Acabamos de enfrentar mais um ciclone, os rios encheram, centenas de pessoas estão desabrigadas, o El Niño mal começou e ainda teremos novos eventos climáticos do tipo pela frente. Então, por que falar em seca agora, ainda mais no Uruguai?
O clima - como tenho insistido - não reconhece fronteiras políticas, e a crise enfrentada por nossos vizinhos não é corriqueira. É a pior em décadas, em uma nação que se orgulha de ter sido a primeira do mundo a definir a água potável como um direito fundamental na Constituição. Até pouco tempo, muitos uruguaios acreditavam que suas reservas eram infinitas - assim como pensam, hoje, muitos brasileiros.
Da forma mais dura possível, os hermanos se deram conta de que estavam errados e agora correm atrás do prejuízo. No nosso caso, a mesma história se repete a cada verão: deixamos para falar da estiagem apenas quando ela já está presente. Assim como os ciclones tendem a se tornar cada vez mais comuns, com chuvaradas, granizo e vendavais, o mesmo vale para a seca.
Em tempos de mudança climática acelerada, precisamos estar preparados para os extremos e agir para tentar reverter o quadro quando ainda é possível.
No Uruguai, o principal reservatório da região de Montevidéu praticamente se esvaiu, após três anos com chuvas abaixo da média - e um primeiro semestre de 2023 ainda pior. Há, também, suspeitas de que o reflorestamento pesado e os investimentos na produção de hidrogênio verde tenham contribuído para agravar o ressecamento do solo.
Na tentativa de amenizar a crise, a companhia nacional de abastecimento foi autorizada a captar água de forma emergencial do Rio da Prata, só que o líquido chega salobro às torneiras.

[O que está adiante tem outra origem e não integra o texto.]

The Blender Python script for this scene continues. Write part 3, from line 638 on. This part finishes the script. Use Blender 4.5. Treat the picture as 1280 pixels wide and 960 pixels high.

Barragens estão sendo erguidas às pressas, um equipamento dessalinizador foi comprado pelo governo, garrafas de água mineral passaram a ser distribuídas para os mais vulneráveis e até incentivos fiscais foram concedidos aos fabricantes para baratear os custos. Ainda assim, por uma conjugação de falta de planejamento e déficit hídrico jamais visto, os desafios persistem.
O Uruguai nos ensina que precisamos nos precaver. E não, não dá para esperar até a próxima seca.